— Start of Given information —

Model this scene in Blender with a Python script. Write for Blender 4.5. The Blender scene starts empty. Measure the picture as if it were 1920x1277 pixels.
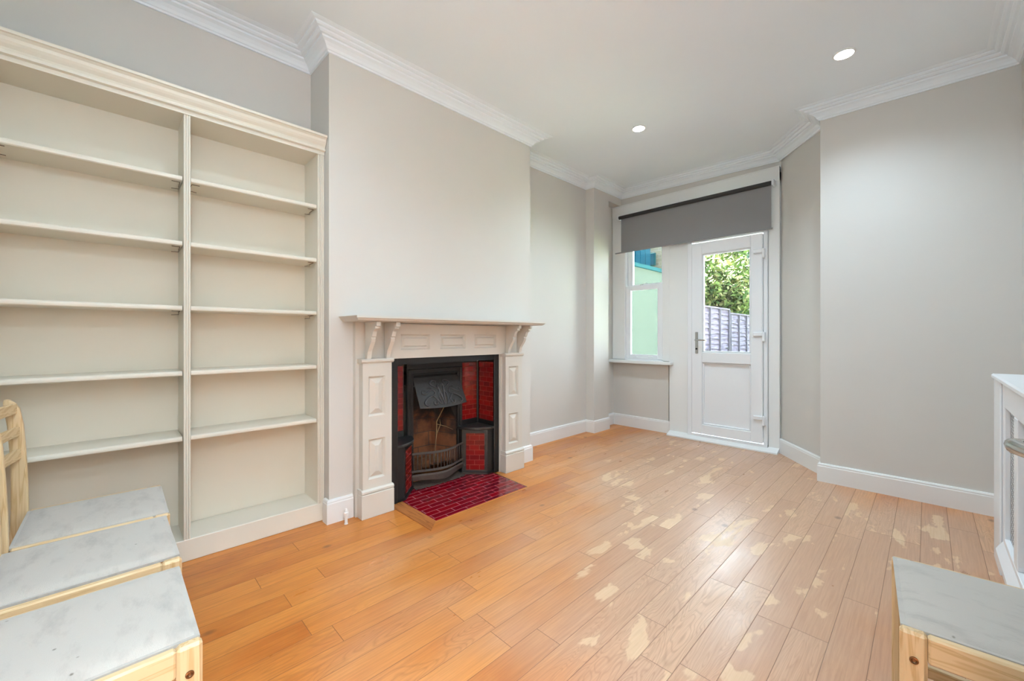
import bpy, math, random
from mathutils import Vector
random.seed(7)
PI = math.pi
C = bpy.context.scene.collection
S = bpy.context.scene

# ---------------------------------------------------------------- camera
cam_d = bpy.data.cameras.new('camera')
cam = bpy.data.objects.new('camera', cam_d); C.objects.link(cam)
cam_d.sensor_width = 36.0
cam_d.lens = 766.1/1920*36.0
cam_d.shift_y = -8.3/1920
cam_d.clip_start = 0.05
cam.location = (0, 0, 1.08)
cam.rotation_euler = (PI/2, 0, 0.7936)
S.camera = cam

# ---------------------------------------------------------------- world, sun, exposure
S.view_settings.view_transform = 'Standard'
S.view_settings.look = 'None'
S.view_settings.gamma = 1.0
S.view_settings.use_curve_mapping = False
S.view_settings.exposure = 0.37
W = bpy.data.worlds.new('sky'); S.world = W; W.use_nodes = True
wn = W.node_tree; wn.nodes.clear()
bg = wn.nodes.new('ShaderNodeBackground'); wo = wn.nodes.new('ShaderNodeOutputWorld')
tc = wn.nodes.new('ShaderNodeTexCoord'); sp = wn.nodes.new('ShaderNodeSeparateXYZ')
rp = wn.nodes.new('ShaderNodeValToRGB')
rp.color_ramp.elements[0].position = 0.45; rp.color_ramp.elements[0].color = (0.80, 0.90, 1.0, 1)
rp.color_ramp.elements[1].position = 0.9; rp.color_ramp.elements[1].color = (0.50, 0.72, 1.0, 1)
wn.links.new(tc.outputs['Generated'], sp.inputs[0]); wn.links.new(sp.outputs['Z'], rp.inputs[0])
wn.links.new(rp.outputs[0], bg.inputs[0]); bg.inputs[1].default_value = 14.0
wn.links.new(bg.outputs[0], wo.inputs[0])

def lamp(name, kind, loc, energy, color=(1, 1, 1), **kw):
    d = bpy.data.lights.new(name, kind); d.energy = energy; d.color = color
    for k, v in kw.items(): setattr(d, k, v)
    o = bpy.data.objects.new(name, d); C.objects.link(o); o.location = loc
    return o
sun = lamp('sun', 'SUN', (0, 8, 6), 620.0, (1.0, 0.95, 0.86), angle=math.radians(1.2))
sun.rotation_euler = Vector((0.55, 0.03, -0.83)).to_track_quat('-Z', 'Y').to_euler()
# unseen fill light, added beyond the open doorway the photographer stands in
hl = lamp('hall_fill_light', 'AREA', (1.05, 0.0, 2.35), 80, (0.66, 0.84, 1.0), shape='RECTANGLE', size=0.7, size_y=0.7)
SPOT_W = (72.0, 54.0, 34.0, 31.0, 11.0)
room_fill = lamp('room_fill_light', 'POINT', (-0.30, -0.02, 2.10), 23, (0.63, 0.83, 1.0), shadow_soft_size=0.06)  # made-up fill light out of view, brightens ceiling and near walls
SPOT_C = (0.635, 0.84, 1.0)
LIGHTS = [(-1.67, 3.11), (-0.348, 3.12), (-1.00, 1.80), (-1.67, 0.45), (-0.348, 0.45)]

def tilt(x, y):                       # the old ceiling is a little out of level
    return -0.024*(max(x, -2.72)+2.41)+0.006*(y-0.9)
CEIL = 2.80

# ---------------------------------------------------------------- helpers
def lin(r, g, b):
    f = lambda c: ((c/255+0.055)/1.055)**2.4 if c/255 > 0.04045 else c/255/12.92
    return (f(r), f(g), f(b), 1)

def sc(c, k): return (c[0]*k, c[1]*k, c[2]*k, 1)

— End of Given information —

The listing above needs to be output again exactly. Don't include the pictures.

### Written answer
Model this scene in Blender with a Python script. Write for Blender 4.5. The Blender scene starts empty. Measure the picture as if it were 1920x1277 pixels.
import bpy, math, random
from mathutils import Vector
random.seed(7)
PI = math.pi
C = bpy.context.scene.collection
S = bpy.context.scene

# ---------------------------------------------------------------- camera
cam_d = bpy.data.cameras.new('camera')
cam = bpy.data.objects.new('camera', cam_d); C.objects.link(cam)
cam_d.sensor_width = 36.0
cam_d.lens = 766.1/1920*36.0
cam_d.shift_y = -8.3/1920
cam_d.clip_start = 0.05
cam.location = (0, 0, 1.08)
cam.rotation_euler = (PI/2, 0, 0.7936)
S.camera = cam

# ---------------------------------------------------------------- world, sun, exposure
S.view_settings.view_transform = 'Standard'
S.view_settings.look = 'None'
S.view_settings.gamma = 1.0
S.view_settings.use_curve_mapping = False
S.view_settings.exposure = 0.37
W = bpy.data.worlds.new('sky'); S.world = W; W.use_nodes = True
wn = W.node_tree; wn.nodes.clear()
bg = wn.nodes.new('ShaderNodeBackground'); wo = wn.nodes.new('ShaderNodeOutputWorld')
tc = wn.nodes.new('ShaderNodeTexCoord'); sp = wn.nodes.new('ShaderNodeSeparateXYZ')
rp = wn.nodes.new('ShaderNodeValToRGB')
rp.color_ramp.elements[0].position = 0.45; rp.color_ramp.elements[0].color = (0.80, 0.90, 1.0, 1)
rp.color_ramp.elements[1].position = 0.9; rp.color_ramp.elements[1].color = (0.50, 0.72, 1.0, 1)
wn.links.new(tc.outputs['Generated'], sp.inputs[0]); wn.links.new(sp.outputs['Z'], rp.inputs[0])
wn.links.new(rp.outputs[0], bg.inputs[0]); bg.inputs[1].default_value = 14.0
wn.links.new(bg.outputs[0], wo.inputs[0])

def lamp(name, kind, loc, energy, color=(1, 1, 1), **kw):
    d = bpy.data.lights.new(name, kind); d.energy = energy; d.color = color
    for k, v in kw.items(): setattr(d, k, v)
    o = bpy.data.objects.new(name, d); C.objects.link(o); o.location = loc
    return o
sun = lamp('sun', 'SUN', (0, 8, 6), 620.0, (1.0, 0.95, 0.86), angle=math.radians(1.2))
sun.rotation_euler = Vector((0.55, 0.03, -0.83)).to_track_quat('-Z', 'Y').to_euler()
# unseen fill light, added beyond the open doorway the photographer stands in
hl = lamp('hall_fill_light', 'AREA', (1.05, 0.0, 2.35), 80, (0.66, 0.84, 1.0), shape='RECTANGLE', size=0.7, size_y=0.7)
SPOT_W = (72.0, 54.0, 34.0, 31.0, 11.0)
room_fill = lamp('room_fill_light', 'POINT', (-0.30, -0.02, 2.10), 23, (0.63, 0.83, 1.0), shadow_soft_size=0.06)  # made-up fill light out of view, brightens ceiling and near walls
SPOT_C = (0.635, 0.84, 1.0)
LIGHTS = [(-1.67, 3.11), (-0.348, 3.12), (-1.00, 1.80), (-1.67, 0.45), (-0.348, 0.45)]

def tilt(x, y):                       # the old ceiling is a little out of level
    return -0.024*(max(x, -2.72)+2.41)+0.006*(y-0.9)
CEIL = 2.80

# ---------------------------------------------------------------- helpers
def lin(r, g, b):
    f = lambda c: ((c/255+0.055)/1.055)**2.4 if c/255 > 0.04045 else c/255/12.92
    return (f(r), f(g), f(b), 1)

def sc(c, k): return (c[0]*k, c[1]*k, c[2]*k, 1)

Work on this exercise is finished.